I knew a girl once who told me she didn't need a man. Implying the only reason I had a husband was because I did. She claimed to not need a man because she was quite capable of taking care of herself.
I never argued. I was always sad to know she just didn't get it. I don't need Martin to take care of me. I am quite capable. But sometimes it's nice to have someone to look after the things that are hard. Someone to share the weight.
Reiley's rabbit Chocolate, lovingly known as Bunny Bunny, died today. She's been sick since before Easter and has not recovered despite antibiotics and our best efforts. Tonight Martin did what had to be done and put Bunny Bunny down.
She is buried in the field under the spruce trees where the cows won't trample her. It is the first grave on our property but likely won't be the last. We wrapped her in a blanket so her fur wouldn't get dirty and marked her place with a stone. I'll go back tomorrow and carve her name.

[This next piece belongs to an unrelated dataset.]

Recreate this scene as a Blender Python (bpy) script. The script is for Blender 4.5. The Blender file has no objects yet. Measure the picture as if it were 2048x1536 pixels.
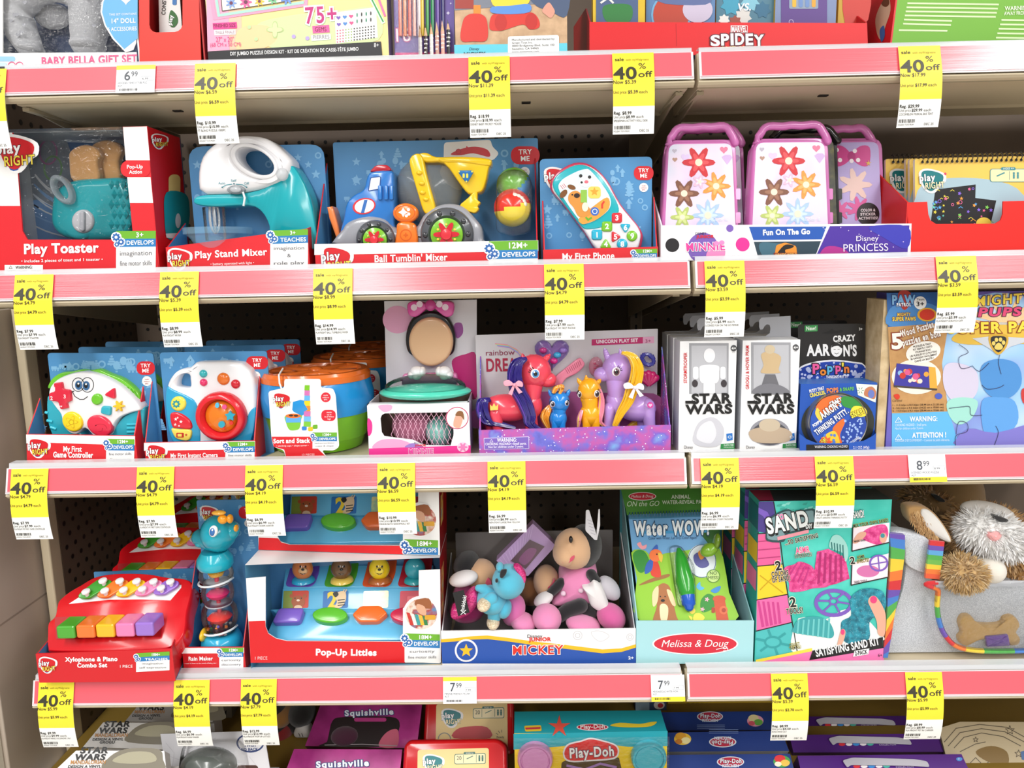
import bpy, bmesh, math, random
from mathutils import Vector, Matrix
random.seed(7)
SC = bpy.context.scene
COL = SC.collection
PI = math.pi
V = Vector

# ------------------------------------------------------------ camera, light
YAW, PIT, ROL, FPX = math.radians(1.0), math.radians(9.3), math.radians(1.158), 1520.0
CAM = V((0, -1, 0))
_r0 = V((math.cos(YAW), math.sin(YAW), 0))
CF = V((-math.sin(YAW)*math.cos(PIT), math.cos(YAW)*math.cos(PIT), -math.sin(PIT)))
_u0 = _r0.cross(CF)
CR = math.cos(ROL)*_r0 - math.sin(ROL)*_u0
CU = math.sin(ROL)*_r0 + math.cos(ROL)*_u0
cd = bpy.data.cameras.new('camera')
cam = bpy.data.objects.new('camera', cd)
COL.objects.link(cam)
cd.sensor_width = 36; cd.sensor_fit = 'HORIZONTAL'; cd.lens = 36*FPX/2048
cd.clip_start = 0.02; cd.clip_end = 50
rot = Matrix((CR, CU, -CF)).transposed()
cam.matrix_world = Matrix.Translation(CAM) @ rot.to_4x4()
SC.camera = cam
SC.view_settings.view_transform = 'Standard'
SC.view_settings.look = 'None'
SC.view_settings.gamma = 1.0
SC.view_settings.use_curve_mapping = False
SC.view_settings.exposure = -0.27

w = bpy.data.worlds.new('store_light'); SC.world = w
w.use_nodes = True
w.node_tree.nodes['Background'].inputs[0].default_value = (1.0, 0.985, 0.965, 1)
w.node_tree.nodes['Background'].inputs[1].default_value = 0.48

def area(name, loc, target, sx, sy, power):
    l = bpy.data.lights.new(name, 'AREA'); l.shape = 'RECTANGLE'; l.size = sx; l.size_y = sy
    l.energy = power; l.color = (1.0, 0.985, 0.96)
    o = bpy.data.objects.new(name, l); COL.objects.link(o); o.location = loc
    o.rotation_euler = (V(target)-V(loc)).to_track_quat('-Z', 'Y').to_euler()
    return o
# fluorescent rows on the store ceiling, 1.6 m above the eye, running away from the shelf
for i, X in enumerate((-0.9, 1.75)):
    area('ceiling_tube_light', (X, -4.6, 1.55), (X, -4.6, 0), 0.36, 7.6, 215)
for X in (-2.4, 2.6):
    area('ceiling_tube_light', (X, -2.2, 1.6), (X, -2.2, 0), 0.3, 3.4, 42)

# ------------------------------------------------------------ materials
def lin(h):
    c = [int(h[i:i+2], 16)/255 for i in (0, 2, 4)]
    return tuple(x/12.92 if x <= .04045 else ((x+.055)/1.055)**2.4 for x in c) + (1,)
_M = {}
# spec "hex/kind": paper (default), p plastic, f fabric, m metal, s shiny card, t translucent
def mat(spec):
    if spec in _M: return _M[spec]
    h, _, k = spec.partition('/')
    m = bpy.data.materials.new('surface_' + spec.replace('/', '_')); _M[spec] = m
    m.use_nodes = True
    nt = m.node_tree; b = nt.nodes['Principled BSDF']
    def fac(shader, amount):
        tr = nt.nodes.new('ShaderNodeBsdfTransparent'); mx = nt.nodes.new('ShaderNodeMixShader')
        mx.inputs[0].default_value = amount
        nt.links.new(tr.outputs[0], mx.inputs[1]); nt.links.new(shader, mx.inputs[2])
        nt.links.new(mx.outputs[0], nt.nodes['Material Output'].inputs[0]); return mx
    if h == 'clear':
        b.inputs['Base Color'].default_value = (1, 1, 1, 1); b.inputs['Roughness'].default_value = .06
        fr = nt.nodes.new('ShaderNodeFresnel'); fr.inputs[0].default_value = 1.35
        mx = fac(b.outputs[0], .1); g = nt.nodes.new('ShaderNodeBsdfGlossy'); g.inputs['Roughness'].default_value = .08
        nt.links.new(g.outputs[0], mx.inputs[2])
        ad = nt.nodes.new('ShaderNodeMath'); ad.operation = 'ADD'; ad.inputs[1].default_value = .02
        nt.links.new(fr.outputs[0], ad.inputs[0]); nt.links.new(ad.outputs[0], mx.inputs[0])
        n = nt.nodes.new('ShaderNodeTexNoise'); n.inputs['Scale'].default_value = 22
        bp = nt.nodes.new('ShaderNodeBump'); bp.inputs['Strength'].default_value = .25; bp.inputs['Distance'].default_value = .01
        nt.links.new(n.outputs[0], bp.inputs['Height']); nt.links.new(bp.outputs[0], g.inputs['Normal'])
        return m
    c = lin(h)
    b.inputs['Base Color'].default_value = c
    if k == 't':
        b.inputs['Roughness'].default_value = .12; fac(b.outputs[0], .5); return m
    if k == 't2':
        b.inputs['Roughness'].default_value = .1; fac(b.outputs[0], .25); return m
    rough = {'': .42, 'p': .22, 'f': .95, 'm': .3, 's': .16, 'd': .6}[k]
    b.inputs['Roughness'].default_value = rough
    if k == 'm': b.inputs['Metallic'].default_value = .9
    if k == 'f': b.inputs['Sheen Weight'].default_value = .35
    if k in ('p', 's'):
        b.inputs['Coat Weight'].default_value = .4; b.inputs['Coat Roughness'].default_value = .08
    # faint procedural unevenness
    if k in ('f', 'd'):
        n = nt.nodes.new('ShaderNodeTexNoise'); n.inputs['Scale'].default_value = 900 if k == 'f' else 160
        bp = nt.nodes.new('ShaderNodeBump'); bp.inputs['Strength'].default_value = .5 if k == 'f' else .08
        bp.inputs['Distance'].default_value = .001
        nt.links.new(n.outputs[0], bp.inputs['Height']); nt.links.new(bp.outputs[0], b.inputs['Normal'])
    return m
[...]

In the field with my man-boys and boy-men I cried and didn't hide my face. It's ok to be strong, but it's ok to be soft too. Together we take turns being both.
4 comments:
The loss of a pet is always harder than we think. Good for you for not being ashamed of feelings. Love is love.
Did you go back and carve a name? I wondered that today....when i read this yesterday.
i think it is good to be together and to cry and to say goodbye...in truth, i think we all need people (or animals) to do that with, or we risk becoming less. i hope your friend eventually changed her mind.
I told Reiley it was ok to be sad. He said "I know mom, but I'm not sad all the time because I'm a man." I replied that being a man doesn't mean anything. His reply, which left me quiet was "Yes it does, and you don't know, because you're not a man."
I think she deserved the tears. Otherwise she's just gone like she never was.